By abandoning Jewish identity rules and practices, all may become 
disciples of Jesus at a cheaper cost than ever [contra Bonhoeffer, Peter
 Nguyen!]. The consequences are staggering, at least in principle, 
because in practice, the story proves far less successful: We are far 
from done yet with doing away with the root causes of racism, exclusion 
and discrimination. But now, the fact is there; in principle, Christians
 no longer think of themselves as religiously different from other men. 
(Modern societies with Christian roots are the ones who have the most 
problem reconciling themselves with the idea that one could set oneself 
apart from others through religious idiosyncrasies, they reject all 
those forms of special religious exceptions that sets themselves apart 
from universalitism and denounce communitarianism of all sorts.)
The Jerusalem Assembly attempted to overcome the opposition between Jews
 and Gentiles, so that the gospel could be preached to all nations, so 
that every man, within Christ, could become brothers. This asserted 
universality of the gospel is not the domination of one religion and 
culture, Jewish and Western, on others, but the new civilization 
arising, the civilization of universal brotherhood. The universality of 
that gospel does not rest on some search for unanimity, but on a search 
for never reached harmony, as the universal horizon of civilization. 
Christians see themselves as having the mission to be the servants of 
that always threatened fraternity.
The Jerusalem Assembly also 
present us with a model for ecclesial conflict resolutions. How so? We 
get together and we listen to each other. First, we get together. This 
means that people do not remain in their little chapel or corner, 
complaining against the other gang far away. Togetherness means breaking
 the chapels of like mindedness. We get together by agreeing to meet as 
different.
Then we listen. It's terrible (or revealing), but the 
authorities who selected the passage of Act to be read at mass today 
removed the verses where listening is mentioned. We thus get to the 
decision taken by the assembly without being told how it was achieved. 

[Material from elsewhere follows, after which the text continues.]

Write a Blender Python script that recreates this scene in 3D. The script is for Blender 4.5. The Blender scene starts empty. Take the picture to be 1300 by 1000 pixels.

"The discussion became lively," says verse 7. Peter made a speech and 
"Then there was silence in all the assembly, after which we listened to 
Barnabas and Paul telling all the signs and wonders which God had 
brought through them, when they were among the Gentiles. When Barnabas 
and Paul are finished, Jacques in turn speaks up: "Brothers, listen to 
me." 
It seems as if people never tire of listening, at that Jerusalem meeting!
To listen does not merely mean to hear. To listen means to seek and pay
 attention to the portion of truth which lies in what the other says 
[even if, on the face of it and in our terms, we disagree with it]. To 
listen means to seek not only the truth in the words of the other but in
 their lives as well. This means that we have to listen not only to 
speeches, but to the lives of each other. The lives that Paul and 
Barnabas had in their mission to the Gentiles, not only their ideas 
about how costly or cheap baptismal grace should be!
I say no 
more for now. Had I had more time I might have further developed the 
different roles played within the Jerusalem Assembly, but it will be 
enough for today to keep in mind only those first two things. First the 
decision taken at the Jerusalem Assembly (i) to remove what could have 
distinguished us from others, as Christians, in order (ii) to identify 
us as servants of a universal brotherhood, without distinction of race, 
sex, social class, and religion. This first point is meant to question 
our obsessions with strengthening or protecting our Catholic identity. 
As for the second, point, it is the method for settling disputes in the 
new universalism seeking community [when we refuse to regress to 
legalism, traditionalism, and authoritarianism]. The key words here are 
getting together and listening to each other, in order to discover the 
truth of the other parties’ opinions.